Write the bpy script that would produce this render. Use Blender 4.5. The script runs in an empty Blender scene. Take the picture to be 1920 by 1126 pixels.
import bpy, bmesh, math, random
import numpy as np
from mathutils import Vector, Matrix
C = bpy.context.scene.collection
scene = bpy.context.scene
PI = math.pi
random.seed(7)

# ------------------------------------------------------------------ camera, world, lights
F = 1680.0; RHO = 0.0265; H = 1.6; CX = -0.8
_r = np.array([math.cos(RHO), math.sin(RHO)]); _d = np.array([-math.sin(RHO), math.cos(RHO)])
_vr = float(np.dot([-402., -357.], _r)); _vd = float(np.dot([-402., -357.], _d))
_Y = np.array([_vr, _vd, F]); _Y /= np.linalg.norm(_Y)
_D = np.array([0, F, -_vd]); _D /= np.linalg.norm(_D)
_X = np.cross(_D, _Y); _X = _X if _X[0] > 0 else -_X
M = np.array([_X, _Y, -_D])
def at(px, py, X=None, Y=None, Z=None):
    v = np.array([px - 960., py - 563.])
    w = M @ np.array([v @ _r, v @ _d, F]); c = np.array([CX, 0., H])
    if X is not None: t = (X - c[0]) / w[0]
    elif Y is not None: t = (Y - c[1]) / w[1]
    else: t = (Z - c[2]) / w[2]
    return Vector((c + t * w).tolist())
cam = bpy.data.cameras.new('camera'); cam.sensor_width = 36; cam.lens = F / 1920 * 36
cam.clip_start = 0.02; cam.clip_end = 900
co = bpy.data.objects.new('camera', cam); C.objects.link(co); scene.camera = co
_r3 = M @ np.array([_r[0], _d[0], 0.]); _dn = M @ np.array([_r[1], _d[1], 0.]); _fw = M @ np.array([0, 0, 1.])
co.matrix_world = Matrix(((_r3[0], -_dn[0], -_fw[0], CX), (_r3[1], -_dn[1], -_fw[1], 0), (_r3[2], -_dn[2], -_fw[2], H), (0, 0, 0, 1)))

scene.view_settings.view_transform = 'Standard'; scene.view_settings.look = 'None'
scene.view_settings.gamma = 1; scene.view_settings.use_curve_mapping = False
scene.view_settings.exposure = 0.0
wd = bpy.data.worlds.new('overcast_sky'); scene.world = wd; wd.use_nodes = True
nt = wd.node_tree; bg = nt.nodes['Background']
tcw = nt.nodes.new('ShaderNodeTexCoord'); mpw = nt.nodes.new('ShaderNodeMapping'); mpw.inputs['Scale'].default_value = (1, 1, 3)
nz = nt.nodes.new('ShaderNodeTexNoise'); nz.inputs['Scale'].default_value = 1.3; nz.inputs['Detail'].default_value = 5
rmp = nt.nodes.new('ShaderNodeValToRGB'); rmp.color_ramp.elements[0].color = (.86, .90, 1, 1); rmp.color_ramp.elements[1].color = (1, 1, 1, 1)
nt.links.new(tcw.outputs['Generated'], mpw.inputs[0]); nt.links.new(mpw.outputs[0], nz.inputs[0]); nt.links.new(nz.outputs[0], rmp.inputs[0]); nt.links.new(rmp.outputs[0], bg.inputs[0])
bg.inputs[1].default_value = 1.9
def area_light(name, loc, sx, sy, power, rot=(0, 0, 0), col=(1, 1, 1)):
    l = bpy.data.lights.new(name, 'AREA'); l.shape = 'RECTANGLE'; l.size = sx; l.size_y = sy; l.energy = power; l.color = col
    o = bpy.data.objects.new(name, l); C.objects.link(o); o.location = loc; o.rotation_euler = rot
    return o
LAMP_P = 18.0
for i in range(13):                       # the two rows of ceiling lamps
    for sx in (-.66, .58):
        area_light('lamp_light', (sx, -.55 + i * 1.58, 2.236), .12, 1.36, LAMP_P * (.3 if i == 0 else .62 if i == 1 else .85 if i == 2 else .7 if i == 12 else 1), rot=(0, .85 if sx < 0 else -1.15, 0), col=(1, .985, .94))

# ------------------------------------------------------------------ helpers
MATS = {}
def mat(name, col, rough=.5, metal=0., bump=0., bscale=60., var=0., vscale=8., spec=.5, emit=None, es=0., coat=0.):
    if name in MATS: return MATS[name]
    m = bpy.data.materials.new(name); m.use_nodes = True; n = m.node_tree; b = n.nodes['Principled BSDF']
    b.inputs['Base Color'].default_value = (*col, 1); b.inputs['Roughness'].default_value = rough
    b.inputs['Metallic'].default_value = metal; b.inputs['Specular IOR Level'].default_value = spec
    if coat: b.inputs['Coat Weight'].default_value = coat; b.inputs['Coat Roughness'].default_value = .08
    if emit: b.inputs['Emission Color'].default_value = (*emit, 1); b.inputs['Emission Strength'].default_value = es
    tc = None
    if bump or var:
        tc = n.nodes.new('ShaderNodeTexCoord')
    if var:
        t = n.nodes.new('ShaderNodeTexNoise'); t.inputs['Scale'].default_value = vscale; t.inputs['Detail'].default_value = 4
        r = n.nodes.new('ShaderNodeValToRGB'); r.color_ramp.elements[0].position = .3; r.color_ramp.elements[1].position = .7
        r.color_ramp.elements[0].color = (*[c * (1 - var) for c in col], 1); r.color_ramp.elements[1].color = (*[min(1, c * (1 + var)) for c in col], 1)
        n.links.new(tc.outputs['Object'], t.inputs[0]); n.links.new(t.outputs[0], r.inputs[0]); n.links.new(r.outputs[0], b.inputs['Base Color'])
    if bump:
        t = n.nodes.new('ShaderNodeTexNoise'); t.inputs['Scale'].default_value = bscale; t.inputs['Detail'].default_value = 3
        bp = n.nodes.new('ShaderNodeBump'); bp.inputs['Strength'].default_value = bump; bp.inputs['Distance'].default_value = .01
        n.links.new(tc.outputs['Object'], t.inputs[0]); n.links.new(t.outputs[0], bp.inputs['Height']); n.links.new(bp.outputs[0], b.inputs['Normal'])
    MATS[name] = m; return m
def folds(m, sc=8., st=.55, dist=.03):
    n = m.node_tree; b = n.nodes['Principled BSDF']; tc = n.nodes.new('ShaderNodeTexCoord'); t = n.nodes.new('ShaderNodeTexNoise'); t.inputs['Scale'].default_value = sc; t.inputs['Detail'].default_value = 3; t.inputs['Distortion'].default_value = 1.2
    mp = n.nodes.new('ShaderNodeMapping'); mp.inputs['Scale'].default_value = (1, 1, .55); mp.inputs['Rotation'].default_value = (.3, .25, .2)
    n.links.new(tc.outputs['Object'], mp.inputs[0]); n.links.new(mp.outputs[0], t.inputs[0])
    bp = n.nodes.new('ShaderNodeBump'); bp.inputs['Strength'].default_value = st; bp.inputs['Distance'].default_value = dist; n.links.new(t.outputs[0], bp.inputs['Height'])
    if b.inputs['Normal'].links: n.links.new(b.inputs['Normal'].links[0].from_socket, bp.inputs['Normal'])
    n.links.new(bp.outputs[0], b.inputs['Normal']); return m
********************
## WHAT IS BEING ASKED
Output the lines above verbatim and in full.

## OUTPUT FOR THIS TASK
Write the bpy script that would produce this render. Use Blender 4.5. The script runs in an empty Blender scene. Take the picture to be 1920 by 1126 pixels.
import bpy, bmesh, math, random
import numpy as np
from mathutils import Vector, Matrix
C = bpy.context.scene.collection
scene = bpy.context.scene
PI = math.pi
random.seed(7)

# ------------------------------------------------------------------ camera, world, lights
F = 1680.0; RHO = 0.0265; H = 1.6; CX = -0.8
_r = np.array([math.cos(RHO), math.sin(RHO)]); _d = np.array([-math.sin(RHO), math.cos(RHO)])
_vr = float(np.dot([-402., -357.], _r)); _vd = float(np.dot([-402., -357.], _d))
_Y = np.array([_vr, _vd, F]); _Y /= np.linalg.norm(_Y)
_D = np.array([0, F, -_vd]); _D /= np.linalg.norm(_D)
_X = np.cross(_D, _Y); _X = _X if _X[0] > 0 else -_X
M = np.array([_X, _Y, -_D])
def at(px, py, X=None, Y=None, Z=None):
    v = np.array([px - 960., py - 563.])
    w = M @ np.array([v @ _r, v @ _d, F]); c = np.array([CX, 0., H])
    if X is not None: t = (X - c[0]) / w[0]
    elif Y is not None: t = (Y - c[1]) / w[1]
    else: t = (Z - c[2]) / w[2]
    return Vector((c + t * w).tolist())
cam = bpy.data.cameras.new('camera'); cam.sensor_width = 36; cam.lens = F / 1920 * 36
cam.clip_start = 0.02; cam.clip_end = 900
co = bpy.data.objects.new('camera', cam); C.objects.link(co); scene.camera = co
_r3 = M @ np.array([_r[0], _d[0], 0.]); _dn = M @ np.array([_r[1], _d[1], 0.]); _fw = M @ np.array([0, 0, 1.])
co.matrix_world = Matrix(((_r3[0], -_dn[0], -_fw[0], CX), (_r3[1], -_dn[1], -_fw[1], 0), (_r3[2], -_dn[2], -_fw[2], H), (0, 0, 0, 1)))

scene.view_settings.view_transform = 'Standard'; scene.view_settings.look = 'None'
scene.view_settings.gamma = 1; scene.view_settings.use_curve_mapping = False
scene.view_settings.exposure = 0.0
wd = bpy.data.worlds.new('overcast_sky'); scene.world = wd; wd.use_nodes = True
nt = wd.node_tree; bg = nt.nodes['Background']
tcw = nt.nodes.new('ShaderNodeTexCoord'); mpw = nt.nodes.new('ShaderNodeMapping'); mpw.inputs['Scale'].default_value = (1, 1, 3)
nz = nt.nodes.new('ShaderNodeTexNoise'); nz.inputs['Scale'].default_value = 1.3; nz.inputs['Detail'].default_value = 5
rmp = nt.nodes.new('ShaderNodeValToRGB'); rmp.color_ramp.elements[0].color = (.86, .90, 1, 1); rmp.color_ramp.elements[1].color = (1, 1, 1, 1)
nt.links.new(tcw.outputs['Generated'], mpw.inputs[0]); nt.links.new(mpw.outputs[0], nz.inputs[0]); nt.links.new(nz.outputs[0], rmp.inputs[0]); nt.links.new(rmp.outputs[0], bg.inputs[0])
bg.inputs[1].default_value = 1.9
def area_light(name, loc, sx, sy, power, rot=(0, 0, 0), col=(1, 1, 1)):
    l = bpy.data.lights.new(name, 'AREA'); l.shape = 'RECTANGLE'; l.size = sx; l.size_y = sy; l.energy = power; l.color = col
    o = bpy.data.objects.new(name, l); C.objects.link(o); o.location = loc; o.rotation_euler = rot
    return o
LAMP_P = 18.0
for i in range(13):                       # the two rows of ceiling lamps
    for sx in (-.66, .58):
        area_light('lamp_light', (sx, -.55 + i * 1.58, 2.236), .12, 1.36, LAMP_P * (.3 if i == 0 else .62 if i == 1 else .85 if i == 2 else .7 if i == 12 else 1), rot=(0, .85 if sx < 0 else -1.15, 0), col=(1, .985, .94))

# ------------------------------------------------------------------ helpers
MATS = {}
def mat(name, col, rough=.5, metal=0., bump=0., bscale=60., var=0., vscale=8., spec=.5, emit=None, es=0., coat=0.):
    if name in MATS: return MATS[name]
    m = bpy.data.materials.new(name); m.use_nodes = True; n = m.node_tree; b = n.nodes['Principled BSDF']
    b.inputs['Base Color'].default_value = (*col, 1); b.inputs['Roughness'].default_value = rough
    b.inputs['Metallic'].default_value = metal; b.inputs['Specular IOR Level'].default_value = spec
    if coat: b.inputs['Coat Weight'].default_value = coat; b.inputs['Coat Roughness'].default_value = .08
    if emit: b.inputs['Emission Color'].default_value = (*emit, 1); b.inputs['Emission Strength'].default_value = es
    tc = None
    if bump or var:
        tc = n.nodes.new('ShaderNodeTexCoord')
    if var:
        t = n.nodes.new('ShaderNodeTexNoise'); t.inputs['Scale'].default_value = vscale; t.inputs['Detail'].default_value = 4
        r = n.nodes.new('ShaderNodeValToRGB'); r.color_ramp.elements[0].position = .3; r.color_ramp.elements[1].position = .7
        r.color_ramp.elements[0].color = (*[c * (1 - var) for c in col], 1); r.color_ramp.elements[1].color = (*[min(1, c * (1 + var)) for c in col], 1)
        n.links.new(tc.outputs['Object'], t.inputs[0]); n.links.new(t.outputs[0], r.inputs[0]); n.links.new(r.outputs[0], b.inputs['Base Color'])
    if bump:
        t = n.nodes.new('ShaderNodeTexNoise'); t.inputs['Scale'].default_value = bscale; t.inputs['Detail'].default_value = 3
        bp = n.nodes.new('ShaderNodeBump'); bp.inputs['Strength'].default_value = bump; bp.inputs['Distance'].default_value = .01
        n.links.new(tc.outputs['Object'], t.inputs[0]); n.links.new(t.outputs[0], bp.inputs['Height']); n.links.new(bp.outputs[0], b.inputs['Normal'])
    MATS[name] = m; return m
def folds(m, sc=8., st=.55, dist=.03):
    n = m.node_tree; b = n.nodes['Principled BSDF']; tc = n.nodes.new('ShaderNodeTexCoord'); t = n.nodes.new('ShaderNodeTexNoise'); t.inputs['Scale'].default_value = sc; t.inputs['Detail'].default_value = 3; t.inputs['Distortion'].default_value = 1.2
    mp = n.nodes.new('ShaderNodeMapping'); mp.inputs['Scale'].default_value = (1, 1, .55); mp.inputs['Rotation'].default_value = (.3, .25, .2)
    n.links.new(tc.outputs['Object'], mp.inputs[0]); n.links.new(mp.outputs[0], t.inputs[0])
    bp = n.nodes.new('ShaderNodeBump'); bp.inputs['Strength'].default_value = st; bp.inputs['Distance'].default_value = dist; n.links.new(t.outputs[0], bp.inputs['Height'])
    if b.inputs['Normal'].links: n.links.new(b.inputs['Normal'].links[0].from_socket, bp.inputs['Normal'])
    n.links.new(bp.outputs[0], b.inputs['Normal']); return m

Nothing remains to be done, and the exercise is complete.